同社のお知らせページを見る限り、下限価格を設定する取り組みは2020年6月5日頃には既に行われている事が確認できる。
■■■■■■ 該当商品 ■■■■■■
商品番号【SM00010550】
【 SB会員限定 】 北海道産の天然秋鮭を100%使用!!【簡易包装】皮なしやわらか鮭とば170g
https://sweetsmarket.net/product.php?id=628最低販売価格:1580円(税込)
━━━━━━━━━━━━━━【ご注意】
※6月8日15時までに価格修正のほどお願い致します。
━━━━━━━━━━━━━※ 重要 ※ amazon出品(SB会員限定・皮なしやわらか鮭とば170g)下限価格設定のお願い
https://sweetsmarket.net/news_827.php より引用
Googleのキャッシュ等を見ても、少なくともこの記事を書いている日から見て、少なくとも半年以上は最低価格の提示が行われていたようだが、これは本当に正しいことなのだろうか。
疑問に感じた筆者は公正取引委員会の広報担当官に電話で問い合わせた。
筆者
「インターネット上にあるスイーツの卸売サイトが、そこから購入した商品をAmazonに出品する場合に、最低価格を提示し、それを守らなかった場合のペナルティを明示しているのですが、これは独占禁止法の禁止事項に該当するものではありませんか。」
係官
「個別の案件にはお答えはできないことになっています。そのため、一般論になりますが、流通業者が次の流通業者に対して、再販売価格を指示する行為は再販売価格の拘束として独占禁止法に抵触する場合があります。あくまで一般論なので、この案件がそれに該当するというお話ではありません。」
筆者
「詳しく調査をしていただきたいと思うのですが、どうすればいいですか。」
係官
「窓口が異なりますのでご案内します。」
そうして、筆者は2021年12月9日、案内された公正取引委員会のホームページにある「独占禁止法違反被疑事実についての申告」より報告。公正取引委員会はここから報告を受けた場合、調査をしなければならないとなっているそう。

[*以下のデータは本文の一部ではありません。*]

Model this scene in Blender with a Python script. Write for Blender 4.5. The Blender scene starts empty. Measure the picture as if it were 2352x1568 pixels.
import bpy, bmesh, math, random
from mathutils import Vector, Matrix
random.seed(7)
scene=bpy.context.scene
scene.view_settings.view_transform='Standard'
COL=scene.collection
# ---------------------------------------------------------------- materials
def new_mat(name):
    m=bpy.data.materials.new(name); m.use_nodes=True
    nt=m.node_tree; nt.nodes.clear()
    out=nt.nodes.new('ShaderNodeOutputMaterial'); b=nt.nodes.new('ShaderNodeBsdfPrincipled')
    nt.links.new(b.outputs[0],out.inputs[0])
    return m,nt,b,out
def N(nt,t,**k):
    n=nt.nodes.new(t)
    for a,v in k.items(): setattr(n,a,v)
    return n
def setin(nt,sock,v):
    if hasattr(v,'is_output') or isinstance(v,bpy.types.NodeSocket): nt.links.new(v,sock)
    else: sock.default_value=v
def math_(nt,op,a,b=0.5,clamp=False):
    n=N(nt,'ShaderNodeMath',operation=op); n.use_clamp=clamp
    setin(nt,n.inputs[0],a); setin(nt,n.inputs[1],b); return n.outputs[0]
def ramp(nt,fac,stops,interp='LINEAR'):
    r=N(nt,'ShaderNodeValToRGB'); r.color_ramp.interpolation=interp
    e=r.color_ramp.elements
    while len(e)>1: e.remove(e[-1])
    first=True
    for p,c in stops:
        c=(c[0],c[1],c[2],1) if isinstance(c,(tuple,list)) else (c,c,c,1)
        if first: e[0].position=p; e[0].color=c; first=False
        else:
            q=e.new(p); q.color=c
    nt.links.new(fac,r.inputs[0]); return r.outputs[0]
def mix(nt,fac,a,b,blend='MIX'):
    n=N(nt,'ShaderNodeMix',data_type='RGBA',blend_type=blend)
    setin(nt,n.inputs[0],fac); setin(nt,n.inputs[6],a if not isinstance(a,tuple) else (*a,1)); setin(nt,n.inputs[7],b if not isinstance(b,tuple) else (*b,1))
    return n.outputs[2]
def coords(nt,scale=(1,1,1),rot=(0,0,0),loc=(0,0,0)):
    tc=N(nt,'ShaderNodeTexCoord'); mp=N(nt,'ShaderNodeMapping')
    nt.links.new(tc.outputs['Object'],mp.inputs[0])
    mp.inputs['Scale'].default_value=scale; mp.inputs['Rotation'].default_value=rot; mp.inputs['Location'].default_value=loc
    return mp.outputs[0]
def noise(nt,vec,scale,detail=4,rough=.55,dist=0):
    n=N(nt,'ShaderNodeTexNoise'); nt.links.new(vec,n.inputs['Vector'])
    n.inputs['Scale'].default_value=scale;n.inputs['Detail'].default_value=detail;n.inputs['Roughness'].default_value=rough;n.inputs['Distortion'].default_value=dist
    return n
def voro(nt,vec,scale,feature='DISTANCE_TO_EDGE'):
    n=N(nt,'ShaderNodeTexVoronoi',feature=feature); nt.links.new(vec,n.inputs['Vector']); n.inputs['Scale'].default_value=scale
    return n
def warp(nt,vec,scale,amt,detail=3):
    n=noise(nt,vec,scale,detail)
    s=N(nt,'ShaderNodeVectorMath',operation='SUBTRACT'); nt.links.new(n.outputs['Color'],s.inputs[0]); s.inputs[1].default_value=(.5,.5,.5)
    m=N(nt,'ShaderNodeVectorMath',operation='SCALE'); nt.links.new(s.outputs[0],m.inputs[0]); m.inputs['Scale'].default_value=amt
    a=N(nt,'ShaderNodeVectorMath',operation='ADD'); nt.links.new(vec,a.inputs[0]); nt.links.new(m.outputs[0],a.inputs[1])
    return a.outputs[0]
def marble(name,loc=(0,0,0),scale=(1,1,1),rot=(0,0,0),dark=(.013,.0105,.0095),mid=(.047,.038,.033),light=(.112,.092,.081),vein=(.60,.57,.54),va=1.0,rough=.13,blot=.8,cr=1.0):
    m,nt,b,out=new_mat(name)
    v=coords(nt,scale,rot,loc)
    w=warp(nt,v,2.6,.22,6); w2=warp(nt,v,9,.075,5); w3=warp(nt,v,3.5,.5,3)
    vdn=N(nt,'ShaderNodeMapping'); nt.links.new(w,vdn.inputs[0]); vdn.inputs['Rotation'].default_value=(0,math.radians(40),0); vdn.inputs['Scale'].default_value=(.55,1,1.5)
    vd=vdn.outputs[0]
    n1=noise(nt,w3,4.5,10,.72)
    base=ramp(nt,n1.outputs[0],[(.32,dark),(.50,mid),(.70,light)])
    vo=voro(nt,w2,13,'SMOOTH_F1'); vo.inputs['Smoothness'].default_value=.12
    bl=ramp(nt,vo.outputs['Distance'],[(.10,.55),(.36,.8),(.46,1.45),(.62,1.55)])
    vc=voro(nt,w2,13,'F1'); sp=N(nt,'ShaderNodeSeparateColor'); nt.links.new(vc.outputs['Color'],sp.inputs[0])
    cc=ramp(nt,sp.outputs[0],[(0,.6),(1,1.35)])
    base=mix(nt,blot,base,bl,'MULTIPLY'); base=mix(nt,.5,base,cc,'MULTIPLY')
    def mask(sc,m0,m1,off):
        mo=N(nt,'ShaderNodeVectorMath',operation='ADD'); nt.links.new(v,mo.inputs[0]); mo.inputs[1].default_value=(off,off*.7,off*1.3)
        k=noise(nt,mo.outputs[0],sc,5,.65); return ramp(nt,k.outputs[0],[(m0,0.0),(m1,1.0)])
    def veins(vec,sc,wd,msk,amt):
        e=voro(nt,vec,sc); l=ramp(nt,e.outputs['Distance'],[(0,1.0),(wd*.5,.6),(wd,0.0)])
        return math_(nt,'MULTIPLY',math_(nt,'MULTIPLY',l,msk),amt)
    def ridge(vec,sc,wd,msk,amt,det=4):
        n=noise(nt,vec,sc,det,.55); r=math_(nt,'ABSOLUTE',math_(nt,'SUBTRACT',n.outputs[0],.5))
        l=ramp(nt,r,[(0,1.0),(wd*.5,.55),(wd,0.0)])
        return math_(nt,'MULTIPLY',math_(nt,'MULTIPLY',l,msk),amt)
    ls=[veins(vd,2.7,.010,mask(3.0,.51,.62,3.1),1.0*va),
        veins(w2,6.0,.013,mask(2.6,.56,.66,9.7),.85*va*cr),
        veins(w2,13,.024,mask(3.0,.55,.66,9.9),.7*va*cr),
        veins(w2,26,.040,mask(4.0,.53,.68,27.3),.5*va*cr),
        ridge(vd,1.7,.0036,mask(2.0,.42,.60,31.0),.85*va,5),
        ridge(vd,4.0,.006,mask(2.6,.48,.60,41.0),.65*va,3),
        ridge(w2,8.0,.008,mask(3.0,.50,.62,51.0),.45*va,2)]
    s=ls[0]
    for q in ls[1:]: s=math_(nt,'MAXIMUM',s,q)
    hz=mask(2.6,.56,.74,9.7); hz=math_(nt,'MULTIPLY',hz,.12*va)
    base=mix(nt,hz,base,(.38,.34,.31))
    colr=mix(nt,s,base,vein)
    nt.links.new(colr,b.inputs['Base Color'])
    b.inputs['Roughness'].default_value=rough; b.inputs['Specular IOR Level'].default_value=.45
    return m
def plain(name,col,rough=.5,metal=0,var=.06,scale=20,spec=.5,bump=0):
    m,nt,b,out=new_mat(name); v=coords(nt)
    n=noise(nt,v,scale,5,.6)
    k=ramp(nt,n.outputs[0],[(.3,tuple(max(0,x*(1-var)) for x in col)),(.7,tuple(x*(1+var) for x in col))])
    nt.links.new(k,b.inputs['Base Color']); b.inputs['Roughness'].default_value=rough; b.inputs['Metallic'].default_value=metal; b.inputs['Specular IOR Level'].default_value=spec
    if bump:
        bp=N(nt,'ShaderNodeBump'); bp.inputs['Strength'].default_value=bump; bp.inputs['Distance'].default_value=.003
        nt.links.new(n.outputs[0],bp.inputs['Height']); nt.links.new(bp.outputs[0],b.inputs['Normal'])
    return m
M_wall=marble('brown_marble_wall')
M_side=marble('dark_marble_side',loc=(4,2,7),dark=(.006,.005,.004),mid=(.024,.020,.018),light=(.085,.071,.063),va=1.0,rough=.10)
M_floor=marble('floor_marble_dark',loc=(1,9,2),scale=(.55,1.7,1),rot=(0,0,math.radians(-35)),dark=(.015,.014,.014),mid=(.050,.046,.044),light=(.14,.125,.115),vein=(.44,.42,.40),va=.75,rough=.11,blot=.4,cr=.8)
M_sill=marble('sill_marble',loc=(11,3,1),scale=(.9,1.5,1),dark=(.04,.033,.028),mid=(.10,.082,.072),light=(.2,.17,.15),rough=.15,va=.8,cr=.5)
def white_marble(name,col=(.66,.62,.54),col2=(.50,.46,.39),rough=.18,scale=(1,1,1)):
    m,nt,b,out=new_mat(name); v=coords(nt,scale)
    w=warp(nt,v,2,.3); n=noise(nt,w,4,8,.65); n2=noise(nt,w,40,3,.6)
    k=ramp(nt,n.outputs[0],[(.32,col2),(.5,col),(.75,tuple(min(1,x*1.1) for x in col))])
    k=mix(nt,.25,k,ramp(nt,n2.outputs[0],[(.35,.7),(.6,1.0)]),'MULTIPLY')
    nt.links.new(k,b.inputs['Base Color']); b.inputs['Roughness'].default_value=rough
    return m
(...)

後日、情報がきちんと到達している確認するため、公正取引委員会に再度連絡。
筆者
「情報は無事に到達していますか?」
係官
「はい、情報は無事に到達しています。」
筆者
「情報が到達した場合、公正取引委員会は必要な調査をするということになっていたと思いますが、調査はするという認識でいいですか?」
係官
「調査に関することについてはお答えできないことになっていますが、仰る通り、申告が為された場合に公正取引委員会は必要な調査を行うことになっています。」
Amazon出品時の最低価格提示と、出品制限、ペナルティ明示。
公正取引委員会はどのような判断を下すのだろうか。
今後の調査の行方が気遣われる。